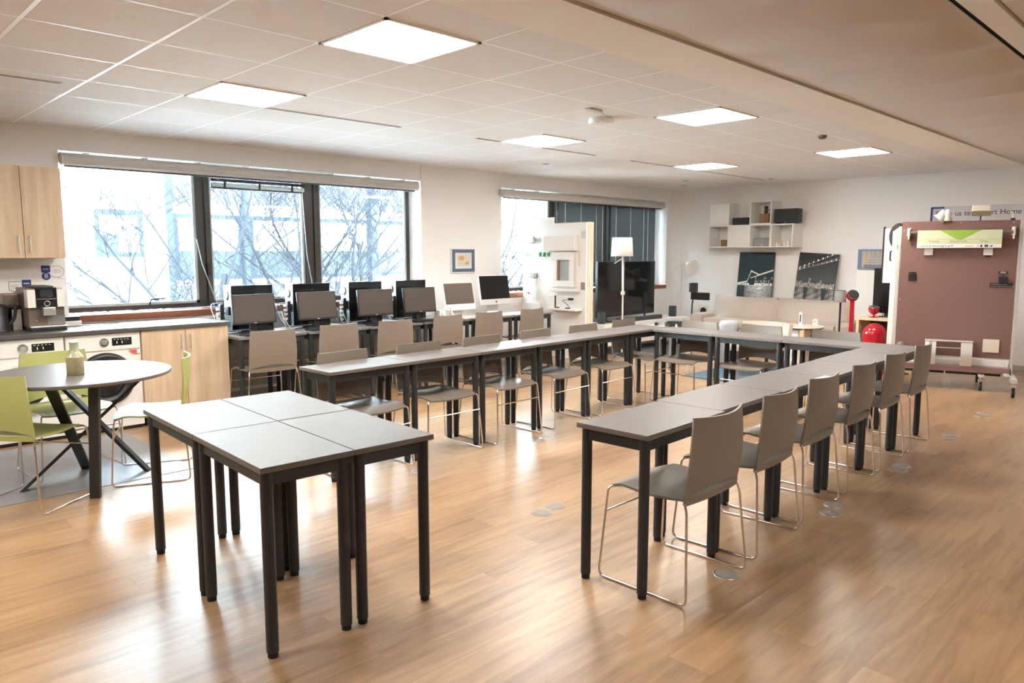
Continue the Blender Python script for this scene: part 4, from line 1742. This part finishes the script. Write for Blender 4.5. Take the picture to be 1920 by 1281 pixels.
t = thing('pouf', 'pale grey round pouf beyond the far table row', 'pouf', (7.40, -1.02, 0))
MB().lathe([(.11, .0), (.125, .03), (.125, .57), (.115, .615), (.08, .625)], n=32).build('cushion', POUFM, t)
t = thing('armchair', 'beige low armchair back seen between the far chairs', 'armchair', (7.35, -1.55, 0))
P = []
for i in range(5):
    z = .34 + .075 * i
    P.append([(.05 - .10 * (q / 6) ** 2 + .02 * i, q * .055, z - .010 * (q / 6) ** 2) for q in range(-6, 7)])
MB().sheet(P, .05).build('backrest', SOFA, t)
B((-.50, -.30, .30), (.02, .30, .40), .04).build('seat', SOFA, t)
for yy in (-.25, .22):
    for xx in (-.42, 0):
        B((xx, yy, 0), (xx + .03, yy + .03, .30)).build('leg', BLACK, t)
t = thing('game_table', 'low white coffee table behind the far left corner of the horseshoe', 'coffee table', (6.9, -.36, 0))
B((-.30, -.30, .50), (.30, .30, .53), .004).build('tabletop', WHITEL, t)
for sx in (-.27, .25):
    for sy in (-.27, .25):
        B((sx, sy, 0), (sx + .03, sy + .03, .50)).build('leg', mat('slim_grey_leg', (.25, .27, .29), .4), t)
t = thing('projector', 'small silver projector on the low white coffee table', 'projector', (6.9, -.32, .53))
B((-.10, -.10, .01), (.10, .08, .075), .012).build('body', SILVER, t)
m = MB()
m.cyl((-.102, .03, .04), (-.12, .03, .04), .022, n=16)
m.build('lens', BLACK, t)
t = thing('model_bench', 'little black stool-like stand beside the silver projector', 'stand', (6.9, -.53, .53))
B((-.08, -.09, .06), (.08, .09, .085), .004).build('top', BLACK, t)
for sy in (-.075, .055):
    B((-.06, sy, 0), (.06, sy + .02, .06)).build('leg', BLACK, t)
o = B((6.35, -1.95, .001), (8.1, -.98, .008)).build('rug', RUGB, None)
tag(o, 'small dark blue rug beneath the pouf, beyond the middle far chair', 'rug')
o = B((7.3, .20, .001), (9.25, 1.28, .008)).build('rug', fabric_mat('dark_rug_and_shade', (.05, .06, .072), 300), None)  # rug whose dark colour also paints the shade under the bench
tag(o, 'dark grey rug with painted shade beneath the white television bench', 'rug')
t = thing('chain_stand', 'beaded cords hanging beside the far left chair', 'cord', (6.6, -.9, 0))
for s in (0, .05):
    m = MB()
    for k in range(26):
        m.lathe([(.004, k * .028), (.012, k * .028 + .010), (.004, k * .028 + .02)], c=(s, s, 0), n=6)
    m.build('bead_string', SILVER, t)

# speakers on poles right of the sofa
t = thing('speaker_stand', 'thin black pole speaker stand right of the sofa', 'speaker stand', (8.62, -1.97, 0))
MB().lathe([(.055, 0), (.055, .012), (.02, .018)], n=24).build('base', BLACK, t)
m = MB()
m.cyl((0, 0, .015), (0, 0, .855), .013, n=10)
m.build('pole', BLACK, t)
can_speaker(8.62, -1.965, .855, .155, .072, SPKGREY, 'grey cylinder speaker on the black pole right of the sofa')


def ball_speaker(x, y, z, r_, tilt, az, label):
    t = thing('ball_speaker', label, 'speaker', (x, y, z), 0, 'glossy red ball speakers')
    m = MB()
    T = Matrix.Rotation(az, 4, 'Z') @ Matrix.Rotation(tilt, 4, 'Y')
    prof = [(r_ * sin(a), -r_ * cos(a)) for a in [.05 + k * (pi * .62) / 12 for k in range(13)]]
    m.lathe(prof, n=28, m=T)
    m.build('shell', RED, t)
    q = prof[-1]
    m = MB()
    m.lathe([(q[0] * 1.01, q[1]), (q[0] * 1.0, q[1] + .006)], n=28, m=T)
    m.build('trim_ring', SILVER, t)
    m = MB()
    m.lathe([(q[0] * .98, q[1] + .0061), (q[0] * .8, q[1] + .012), (q[0] * .3, q[1] + .016)], n=28, m=T)
    m.build('grille', DKCLOTH, t)
    return t


t = thing('red_speaker_pole', 'tall red pole carrying a red ball speaker right of the sofa', 'speaker stand', (8.67, -2.105, 0))
MB().lathe([(.06, 0), (.06, .012), (.03, .02)], n=24).build('base', RED, t)
B((-.015, -.025, .015), (.015, .025, .87), .004).build('pole', RED, t)
ball_speaker(8.67, -2.105, .945, .078, -1.0, .75, 'red ball speaker on top of the tall red pole')
# low oak cabinet with red ball speaker and red dome
t = thing('low_shelf', 'pale oak open low shelf left of the mauve board', 'shelf', (8.45, -2.95, 0))
B((0, 0, .648), (.42, .70, .685), .003).build('top_board', PINE, t)
B((0, .665, 0), (.42, .70, .647)).build('side_board', PINE, t)
B((0, 0, 0), (.42, .03, .647)).build('side_board', PINE, t)
B((.40, .031, 0), (.42, .664, .647)).build('back_board', mat('dark_shelf_inside', (.05, .045, .04), .7), t)
B((0, .031, .02), (.399, .664, .045)).build('bottom_board', PINE, t)
t2 = ball_speaker(8.52, -2.44, .790, .068, -.15, .8, 'red ball speaker on a small foot on the pale low shelf')
m = MB()
m.lathe([(.065, -.105), (.06, -.10), (.012, -.095), (.012, -.06)], n=20)
m.build('foot', RED, t2)
t = thing('red_subwoofer', 'large glossy red dome subwoofer in front of the low shelf', 'subwoofer', (8.24, -2.56, 0))
prof = [(.13, .0), (.140, .02), (.143, .46)] + [(.143 * cos(a), .49 + .145 * sin(a)) for a in [k * (pi / 2 - .1) / 9 for k in range(10)]]
MB().lathe(prof, n=40).build('shell', RED, t)
t = thing('screen_on_shelf', 'black flat screen standing on the low shelf behind the mauve board', 'monitor', (8.70, -2.60, .685))
B((-.02, -.30, .05), (.02, .24, .63), .005).build('panel', GLOSSB, t)
B((-.08, -.02, 0), (.08, .14, .012), .003).build('stand_base', BLACK, t)
B((-.012, .05, .012), (.012, .09, .05)).build('stand_neck', BLACK, t)
o = B((9.40, -2.24, 0), (9.72, -1.865, 1.265), .004).build('white_cupboard', WHITEL, None)
tag(o, 'tall narrow white cupboard behind the red ball speaker', 'cupboard')


def fountain(a, b):
    if a < .12 or a > .95 or b < .0 or b > .9:
        return (.16, .22, .34)
    d = abs(a - .55)
    if b < .22 and d < .35:
        return (.10 + .2 * hsh(int(a * 20), int(b * 20)), .20, .24)
    if d < .32 * (1 - (b - .2) * 1.4) and int(b * 14) % 2 == 0:
        return (.26, .36, .36)
    n = hsh(int(a * 22), 4)
    return (.55 - .2 * n * b, .46 - .2 * n * b, .36 - .16 * n * b)


t = thing('framed_picture', 'framed fountain print on the back wall left of the mauve board', 'picture', (9.76, -1.735, 1.28))
B((0, -.46, 0), (.025, 0, .285), .003).build('frame', mat('blue_grey_frame', (.22, .28, .40), .4), t)
picture('print', .45, .275, fountain, t, basis((-.001, -.005, .005), (0, -1, 0), (0, 0, 1)), 44, 30)

# ================================================================== MAUVE BOARD
BD = Vector((-.28, .96, 0)).normalized()          # right end towards left end
BW = 1.17
BO = Vector((8.0, -4.06, 0))
# local frame: x along the board from left to right as seen, y away from the viewer
ang = atan2(-BD.y, -BD.x)
BSC = 0.953
left = BO + BD * BW * BSC
t = thing('mauve_display_board', 'wheeled mauve felt display board with a rolled banner at the right of the room', 'display board', (left.x, left.y, 0), ang)
mb_root = t
t.scale = (BSC, 1, 1)
Zb, Zt = .235, 1.862
B((0, 0, Zb + .12), (BW, .022, Zt), .003).build('felt_panel', MAUVE, t)
B((.0, -.13, Zb - .035), (BW, .02, Zb + .03), .004).build('bottom_ledge', MAUVE, t)
B((.10, -.012, Zb + .03), (BW - .01, -.0005, Zb + .105), .003).build('white_rail', WHITEL, t)
for xx in (-.035, BW + .005):
    B((xx, .0, .12), (xx + .032, .05, Zt + (.0 if xx > 0 else -.05)), .004).build('upright', ALU, t)
B((-.10, .04, .30), (-.045, .10, Zt - .10), .004).build('rear_post', WHITEL, t)
m = MB()
for i in range(3):
    m.tube(smooth_path([(-.012 - .006 * i, .06, 1.66), (-.020 + .004 * i, .065, 1.3), (-.010 - .003 * i, .06, .9), (-.018, .066, .5)]), .005, 6)
m.build('cable_bundle', BLACK, t)
m = MB()
for i in range(6):
    q = .085 + .007 * i
    m.tube([(-.03 + q * cos(a) * .9, .075 + .006 * i, 1.70 + q * 1.25 * sin(a)) for a in [2 * pi * k / 24 for k in range(25)]], .0055, 6)
m.build('coiled_cable', BLACK, t)
# screws
m = MB()
for xx, zz in ((.05, Zt - .03), (.60, Zt - .02), (1.11, Zt - .025), (.02, Zt - .10), (.02, .98), (1.15, 1.15), (1.12, Zb + .07)):
    m.cyl((xx, -.0125 if zz < .4 else -.003, zz), (xx, .0, zz), .007, n=10)
m.build('screws', SILVER, t)
# rolled banner on a bar with brackets
for xx in (.075, 1.115):
    m = MB()
    m.rbox((xx - .008, -.075, 1.66), (xx + .008, -.0005, 1.785), .003)
    m.rbox((xx - .02, -.012, 1.70), (xx + .02, -.0004, 1.79), .003)
    m.build('bracket', WHITEP, t)
m = MB()
m.cyl((.08, -.05, 1.735), (1.11, -.05, 1.735), .018, n=16)
bar = m.build('banner_bar', mat('grey_bar', (.16, .14, .12), .4), t)
bn = B((.165, -.0745, 1.565), (1.005, -.0700, 1.760)).build('banner', BANNERC, t)
m = MB()
m.prism([(.39, 1.760), (.81, 1.760), (.615, 1.655), (.575, 1.655)], -.0755, -.0746, 'y')
m.build('green_triangle', BANNERG, bn)
m = MB()
m.box((.19, -.0752, 1.6585), (.98, -.0746, 1.6605))
m.box((.19, -.0752, 1.6125), (.98, -.0746, 1.6140))
m.build('rule_line', INKG, bn)
B((.166, -.0750, 1.566), (1.004, -.07455, 1.610)).build('white_strip', PAPER, bn)


def onboard(x, y, z):
    return basis((x, y, z), (1, 0, 0), (0, 0, 1))


text('lettering', 'Prysmian', .030, INKG, bn, onboard(.285, -.0752, 1.628))
text('lettering', 'General Cable', .030, INKG, bn, onboard(.495, -.0752, 1.628))
text('lettering', 'Draka', .030, INKG, bn, onboard(.80, -.0752, 1.628))
text('lettering', 'www.prysmiangroup.fr', .036, INK, bn, onboard(.205, -.0754, 1.578))
m = MB()
m.box((.65, -.0756, 1.580), (.74, -.0751, 1.588))
m.build('small_print', mat('pink_ink', (.6, .4, .35), .6), bn)
m = MB()
m.box((.775, -.0756, 1.575), (.780, -.0751, 1.598))
m.box((.800, -.0756, 1.575), (.822, -.0751, 1.598))
m.rbox((.842, -.0758, 1.575), (.876, -.0751, 1.599), .003)
m.prism([(.89, 1.592), (.90, 1.584), (.915, 1.598), (.92, 1.590), (.91, 1.576), (.892, 1.578)], -.0756, -.0751, 'y')
m.build('social_icons', mat('navy_ink', (.02, .05, .08), .5), bn)
for xx, lb in ((.245, 'l'), (.84, 'r')):
    B((xx, -.03, 1.485), (xx + .09, -.0005, 1.563), .003).build('white_switch', WHITEP, t)
B((.858, -.02, 1.468), (.912, -.0005, 1.483), .002).build('dark_tab', BLACK, t)
# left switch
B((.095, -.016, 1.20), (.175, -.0005, 1.275), .004).build('black_switch', BLACK, t)
B((.098, -.008, 1.283), (.172, -.0005, 1.293)).build('black_tab', BLACK, t)
# right black plate with maker's name
p = B((1.00, -.006, 1.283), (1.09, -.0005, 1.312)).build('name_plate', BLACK, t)
text('lettering', 'niko', .034, WHITEP, p, onboard(1.014, -.0064, 1.290))
B((1.005, -.03, 1.185), (1.088, -.0005, 1.255), .004).build('black_switch', BLACK, t)
B((1.03, -.008, 1.262), (1.065, -.0005, 1.272)).build('black_tab', BLACK, t)
p = B((.925, -.006, 1.138), (1.145, -.0005, 1.183)).build('caption_plate', BLACK, t)
m = MB()
random.seed(5)
for row in range(2):
    xx = .935
    while xx < 1.13 - row * .0 - .05 * (1 - row):
        l = random.uniform(.006, .014)
        m.box((xx, -.0068, 1.167 - row * .020), (xx + l, -.0061, 1.173 - row * .020))
        xx += l + .003
m.build('caption_lines', mat('grey_ink', (.35, .35, .33), .5), p)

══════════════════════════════

WHAT IS EXPECTED >>
Look through the data above. Find each line with the string "from" and copy it.

ANSWER IN FULL >>
Continue the Blender Python script for this scene: part 4, from line 1742. This part finishes the script. Write for Blender 4.5. Take the picture to be 1920 by 1281 pixels.
# local frame: x along the board from left to right as seen, y away from the viewer